Dorothy Bohm was born Dorothea Israelit in what is now Kaliningrad, Russia, to a German-speaking family of Jewish-Lithuanian origin. From 1932 to 1939 she lived with her family in Lithuania, first in Memel (now Klaipėda) and later in Šiauliai. She was sent to England in 1939 to escape Nazism: first to a boarding school in Ditchling, Sussex, but soon to Manchester, where her brother was a student, and where she met Louis Bohm whom she would marry in 1945. She travelled extensively with her husband’s work, briefly living in Paris, San Francisco and New York. But she settled in London in 1956 and came to consider herself a Londoner, living the rest of her long life at the same address in Church Row, Hampstead.

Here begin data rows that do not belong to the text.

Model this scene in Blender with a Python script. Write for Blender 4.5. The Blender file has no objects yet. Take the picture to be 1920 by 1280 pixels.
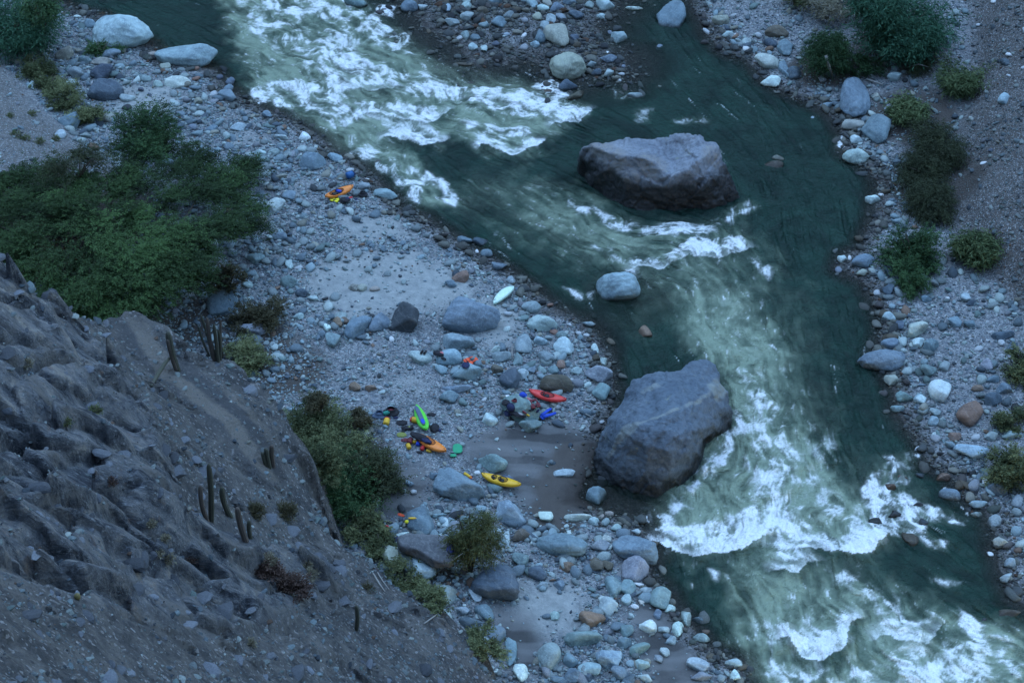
import bpy, bmesh, math, random
import numpy as np
from mathutils import Vector, Matrix
from mathutils.geometry import delaunay_2d_cdt

random.seed(7)
RNG = np.random.default_rng(7)
SC = bpy.context.scene
COL = SC.collection
PI = math.pi

# ------------------------------------------------------------------ camera geometry
FPX, TILT, CAMH = 3458.0, math.radians(42.0), 84.0      # focal length in photo pixels (1920 wide)
ST, CT = math.sin(TILT), math.cos(TILT)

def unproj(px, py, h=0.0):
    """photo pixel -> world point at height h"""
    u = (np.asarray(px, float) - 960.0) / FPX
    v = (np.asarray(py, float) - 640.0) / FPX
    dep = (CAMH - h) / (ST + v * CT)
    return u * dep, dep * (CT - v * ST)

def proj(x, y, z):
    dep = y * CT - (z - CAMH) * ST
    return 960 + FPX * x / dep, 640 + FPX * (-y * ST - (z - CAMH) * CT) / dep

def pxm(px, py, h=0.0):
    v = (py - 640.0) / FPX
    return FPX * (ST + v * CT) / (CAMH - h)

# ------------------------------------------------------------------ numpy noise
_P = np.random.default_rng(3).permutation(256)
_P = np.concatenate([_P, _P, _P])
_G = np.random.default_rng(4).normal(size=(256, 3)); _G /= np.linalg.norm(_G, axis=1)[:, None]

def perlin(x, y, z=None):
    x = np.asarray(x, float); y = np.asarray(y, float)
    z = np.zeros_like(x) if z is None else np.asarray(z, float)
    xi, yi, zi = np.floor(x).astype(int), np.floor(y).astype(int), np.floor(z).astype(int)
    xf, yf, zf = x - xi, y - yi, z - zi
    f = lambda t: t * t * t * (t * (t * 6 - 15) + 10)
    u, v, w = f(xf), f(yf), f(zf)
    def g(a, b, c):
        h = _P[_P[_P[(xi + a) & 255] + ((yi + b) & 255)] + ((zi + c) & 255)]
        gg = _G[h]
        return gg[..., 0] * (xf - a) + gg[..., 1] * (yf - b) + gg[..., 2] * (zf - c)
    def L(a, b, t): return a + (b - a) * t
    x00, x10 = L(g(0, 0, 0), g(1, 0, 0), u), L(g(0, 1, 0), g(1, 1, 0), u)
    x01, x11 = L(g(0, 0, 1), g(1, 0, 1), u), L(g(0, 1, 1), g(1, 1, 1), u)
    return L(L(x00, x10, v), L(x01, x11, v), w) * 1.5

def fbm(x, y, z=None, o=4, lac=2.03, gain=0.5):
    s = 0; a = 1; f = 1; t = 0
    for i in range(o):
        s = s + a * perlin(x * f + i * 17.3, y * f - i * 9.1, None if z is None else z * f + i * 5.7)
        t += a; a *= gain; f *= lac
    return s / t

def ridged(x, y, z=None, o=4):
    s = 0; a = 1; f = 1; t = 0
    for i in range(o):
        s = s + a * (1 - 2 * np.abs(perlin(x * f + i * 31.7, y * f + i * 11.9, None if z is None else z * f)))
        t += a; a *= 0.5; f *= 2.1
    return s / t

def worley(x, y, seed=0):
    """F1, F2, id-random on a jittered unit grid"""
    xi, yi = np.floor(x).astype(int), np.floor(y).astype(int)
    f1 = np.full(x.shape, 9.0); f2 = np.full(x.shape, 9.0); idr = np.zeros(x.shape)
    for a in (-1, 0, 1):
        for b in (-1, 0, 1):
            h = _P[_P[(xi + a + seed) & 255] + ((yi + b) & 255)]
            jx = (_P[h + 11] / 255.0); jy = (_P[h + 101] / 255.0)
            d = np.hypot(xi + a + jx - x, yi + b + jy - y)
            m = d < f1
            f2 = np.where(m, f1, np.minimum(f2, d))
            idr = np.where(m, _P[h + 57] / 255.0, idr)
            f1 = np.where(m, d, f1)
    return f1, f2, idr

def facet(x, y, seed=0):
    """broken rock: every Voronoi cell is a plane of its own height and tilt; returns height, edge distance"""
    xi, yi = np.floor(x).astype(int), np.floor(y).astype(int)
    f1 = np.full(x.shape, 9.0); f2 = np.full(x.shape, 9.0); hh = np.zeros(x.shape)
    for a in (-1, 0, 1):
        for b in (-1, 0, 1):
            h = _P[_P[(xi + a + seed) & 255] + ((yi + b) & 255)]
            dx = xi + a + _P[h + 11] / 255.0 - x; dy = yi + b + _P[h + 101] / 255.0 - y
            d = np.hypot(dx, dy); v = (_P[h + 57] / 255.0 - .5) + ((_P[h + 77] / 255.0 - .5) * dx + (_P[h + 33] / 255.0 - .5) * dy) * 1.9
            m = d < f1
            f2 = np.where(m, f1, np.minimum(f2, d)); hh = np.where(m, v, hh); f1 = np.where(m, d, f1)
    return hh, f2 - f1

def sstep(a, b, x):
    t = np.clip((x - a) / (b - a), 0, 1)
    return t * t * (3 - 2 * t)

# ------------------------------------------------------------------ distances
def seg_dist(x, y, P, closed=False):
    best = np.full(x.shape, 1e9)
    n = len(P)
    for i in range(n if closed else n - 1):
        ax, ay = P[i]; bx, by = P[(i + 1) % n]
        dx, dy = bx - ax, by - ay
        L = dx * dx + dy * dy + 1e-12
        t = np.clip(((x - ax) * dx + (y - ay) * dy) / L, 0, 1)
        best = np.minimum(best, (x - ax - t * dx) ** 2 + (y - ay - t * dy) ** 2)
    return np.sqrt(best)

def inside(x, y, P):
    r = np.zeros(x.shape, bool)
    n = len(P); j = n - 1
    for i in range(n):
        xi, yi = P[i]; xj, yj = P[j]
        if yi != yj:
            r ^= ((yi > y) != (yj > y)) & (x < (xj - xi) * (y - yi) / (yj - yi) + xi)
        j = i
    return r

def sdf(x, y, P):
    d = seg_dist(x, y, P, True)
    return np.where(inside(x, y, P), d, -d)

def wpoly(pts, h=0.0):
    return [tuple(float(c) for c in unproj(a, b, h)) for a, b in pts]

# ------------------------------------------------------------------ mesh + object helpers
def mesh_np(name, V, F, attrs=None, smooth=True):
    me = bpy.data.meshes.new(name)
    V = np.ascontiguousarray(V, np.float32); F = np.ascontiguousarray(F, np.int32)
    k = F.shape[1]
    me.vertices.add(len(V)); me.vertices.foreach_set('co', V.ravel())
    me.loops.add(F.size); me.loops.foreach_set('vertex_index', F.ravel())
    me.polygons.add(len(F)); me.polygons.foreach_set('loop_start', np.arange(0, F.size, k, dtype=np.int32))
    me.polygons.foreach_set('use_smooth', np.full(len(F), smooth))
    me.update(calc_edges=True)
    for n, a in (attrs or {}).items():
        a = np.asarray(a, np.float32)
        if a.ndim == 1:
            me.attributes.new(n, 'FLOAT', 'POINT').data.foreach_set('value', np.ascontiguousarray(a))
        else:
            c = np.ones((len(a), 4), np.float32); c[:, :3] = a[:, :3]
            me.attributes.new(n, 'FLOAT_COLOR', 'POINT').data.foreach_set('color', c.ravel())
    return me

def link(name, me, mat=None, parent=None):
    o = bpy.data.objects.new(name, me)
    COL.objects.link(o)
    if mat is not None and me is not None and not me.materials:
        me.materials.append(mat)
    if parent is not None:
        o.parent = parent
    return o

def tag(o, label=None, cat=None, group=None, kind=None):
    if label: o['label'] = label
    if cat: o['category'] = cat
    if group: o['group'] = group
    if kind: o['kind'] = kind
    return o

def empty(name, loc, label, cat, group=None, rot=(0, 0, 0)):
    o = bpy.data.objects.new(name, None)
    COL.objects.link(o)
    o.location = loc; o.rotation_euler = rot; o.empty_display_size = 0.3
    return tag(o, label, cat, group)

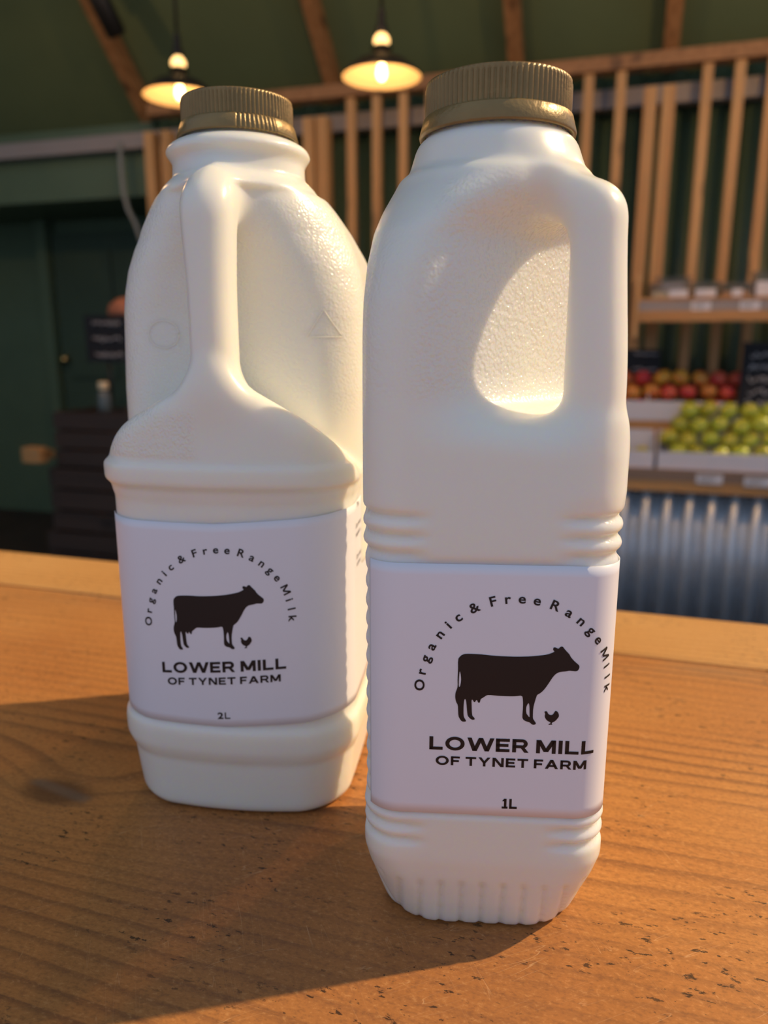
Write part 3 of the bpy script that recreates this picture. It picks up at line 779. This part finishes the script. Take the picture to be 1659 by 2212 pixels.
# --- labels: unrolled (arc length u from front centre, height z) wrapped onto the section
class Wrap:
    def __init__(self, fn):
        th = np.linspace(-math.pi * 1.5, math.pi * .5, 2881); c, s = np.cos(th), np.sin(th)
        lo = np.full_like(th, .01); hi = np.full_like(th, .09)
        for _ in range(40):
            mid = (lo + hi) / 2; ins = fn(mid * c, mid * s) < 0
            lo = np.where(ins, mid, lo); hi = np.where(ins, hi, mid)
        self.P = np.stack([lo * c, lo * s], 1)
        T = np.gradient(self.P, axis=0); T /= np.linalg.norm(T, axis=1)[:, None]
        self.Nn = np.stack([T[:, 1], -T[:, 0]], 1)
        L = np.concatenate([[0], np.cumsum(np.linalg.norm(np.diff(self.P, axis=0), axis=1))])
        i0 = np.argmin(np.abs(th + math.pi / 2)); self.u = L - L[i0]
    def __call__(self, u, z, off):
        x = np.interp(u, self.u, self.P[:, 0]); y = np.interp(u, self.u, self.P[:, 1])
        nx = np.interp(u, self.u, self.Nn[:, 0]); ny = np.interp(u, self.u, self.Nn[:, 1])
        return np.stack([x + nx * off, y + ny * off, z + 0 * x], 1)

def label_mesh(name, wr, u0, u1, z0, z1, off):
    nu = int((u1 - u0) / .0008); nz = 24
    U, Z = np.meshgrid(np.linspace(u0, u1, nu + 1), np.linspace(0, 1, nz + 1), indexing='ij')
    zz = z0(U) * (1 - Z) + z1(U) * Z
    outer = wr(U.ravel(), zz.ravel(), off); inner = wr(U.ravel(), zz.ravel(), off - .00022)
    n = len(outer); f = []
    def ix(i, j): return i * (nz + 1) + j
    for i in range(nu):
        for j in range(nz):
            q = (ix(i, j), ix(i + 1, j), ix(i + 1, j + 1), ix(i, j + 1)); f.append(q); f.append(tuple(n + k for k in reversed(q)))
    for i in range(nu):
        for j in (0, nz):
            a, b = ix(i, j), ix(i + 1, j); f.append((b, a, n + a, n + b) if j == 0 else (a, b, n + b, n + a))
    for j in range(nz):
        for i in (0, nu):
            a, b = ix(i, j), ix(i, j + 1); f.append((a, b, n + b, n + a) if i == 0 else (b, a, n + a, n + b))
    return mesh_py(name, np.concatenate([outer, inner]), f, True)

def flat_from_curve(cu):
    o = bpy.data.objects.new('tmp', cu); COL.objects.link(o)
    dg = bpy.context.evaluated_depsgraph_get(); dg.update()
    me = bpy.data.meshes.new_from_object(o.evaluated_get(dg))
    v = np.zeros(len(me.vertices) * 3); me.vertices.foreach_get('co', v); v = v.reshape(-1, 3)[:, :2]
    f = [tuple(p.vertices) for p in me.polygons]
    bpy.data.objects.remove(o); bpy.data.curves.remove(cu); bpy.data.meshes.remove(me)
    return v, f
_cache = {}
def text_flat(s, bold=0.0, spacing=1.0):
    k = (s, bold, spacing)
    if k not in _cache:
        cu = bpy.data.curves.new('t', 'FONT'); cu.body = s; cu.size = 1.0; cu.offset = bold; cu.space_character = spacing
        cu.resolution_u = 6; cu.fill_mode = 'FRONT'
        _cache[k] = flat_from_curve(cu)
    v, f = _cache[k]; return v.copy(), f
def poly_flat(loops):
    cu = bpy.data.curves.new('p', 'CURVE'); cu.dimensions = '2D'; cu.fill_mode = 'FRONT'
    for lp in loops:
        sp_ = cu.splines.new('POLY'); sp_.points.add(len(lp) - 1); sp_.use_cyclic_u = True
        for p, (a, b) in zip(sp_.points, lp): p.co = (a, b, 0, 1)
    return flat_from_curve(cu)
def print_mesh(name, pieces, wr, off):
    """pieces: list of (verts Nx2 in metres (u,z), faces); cut into narrow strips and wrapped round the bottle"""
    bm = bmesh.new()
    for v, f in pieces:
        vs = [bm.verts.new((a, b, 0)) for a, b in v]
        for q in f:
            try: bm.faces.new([vs[i] for i in q])
            except ValueError: pass
    us = [v.co.x for v in bm.verts]
    for k in range(int(min(us) / .0015), int(max(us) / .0015) + 1):
        bmesh.ops.bisect_plane(bm, geom=bm.verts[:] + bm.edges[:] + bm.faces[:], plane_co=(k * .0015, 0, 0), plane_no=(1, 0, 0))
    co = np.array([v.co[:2] for v in bm.verts]); P = wr(co[:, 0], co[:, 1], off)
    for v, p in zip(bm.verts, P): v.co = p
    bmesh.ops.recalc_face_normals(bm, faces=bm.faces)
    me = mesh_bm(name, bm, True)
    return me
def fit_text(s, u0, u1, z0, z1, bold, spacing=1.0):
    v, f = text_flat(s, bold, spacing); lo, hi = v.min(0), v.max(0)
    v = (v - lo) / (hi - lo) * np.array([u1 - u0, z1 - z0]) + np.array([u0, z0]); return v, f

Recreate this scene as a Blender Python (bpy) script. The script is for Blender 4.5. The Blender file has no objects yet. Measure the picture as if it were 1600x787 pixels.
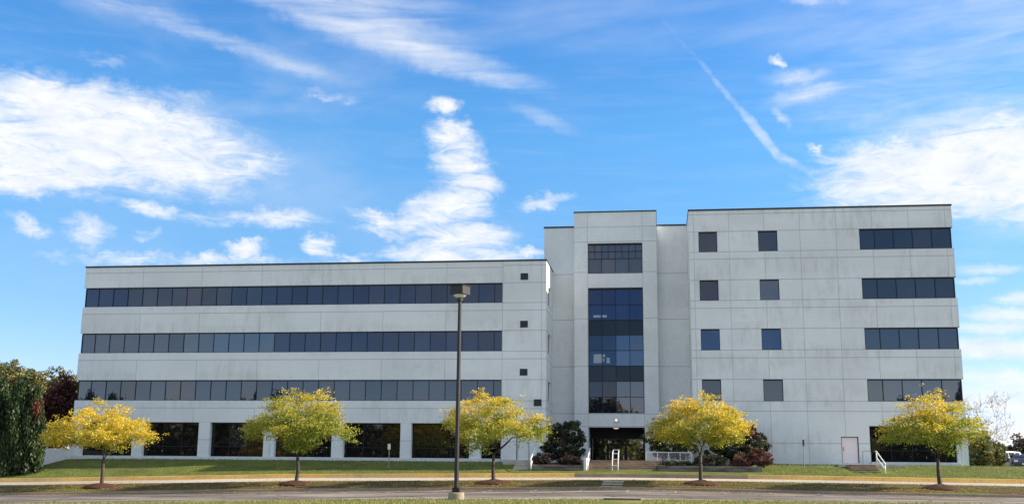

Bohm studied photography in Manchester and from there worked under the photographer Samuel Cooper for four years until she set up her own portrait studio. But by the late 1950s, she had abandoned studio portraiture in favour of street photography and as she said would often just “take her camera on a walk” wherever she went. Like Nigel Henderson it was this environment which she came to love best, and it has been noted by her writer and art historian daughter, Monica Bohm-Duchen, that she: “Focuses on fragments of the urban landscape ... that are otherwise overlooked. These photographs have an abstract quality; there’s a deliberate spatial ambiguity and you’re not quite sure what you’re looking at. But nothing is manipulated – she will still only work with film.”
Bohm said of her own work: “I photograph the humble, the anonymous - those who are spontaneous and mirror all of us.” Unlike the staged celebrity photographs of Terry O’Neill and Michael Ward that give us the flavour of the glamour of the ‘swinging sixties’, Bohm has helpfully documented the street version. In her work, particularly in London in the mid-1960s to early 1970s, we can see how the impact of pop culture was seeping through into the streets.
Her images were included in more than 30 exhibitions over the subsequent decades, in Paris, Jerusalem, Milan and Berlin, and at British galleries including the Royal Photographic Society gallery and the Victoria and Albert museum. As she said: “The photograph fulfils my deep need to stop things from disappearing. It makes transience less painful and retains something of the special magic, which I have looked for and found. I have tried to create order out of chaos, to find stability in flux and beauty in the most unlikely places.” Bohm died in London in March 2023, at the age of 98.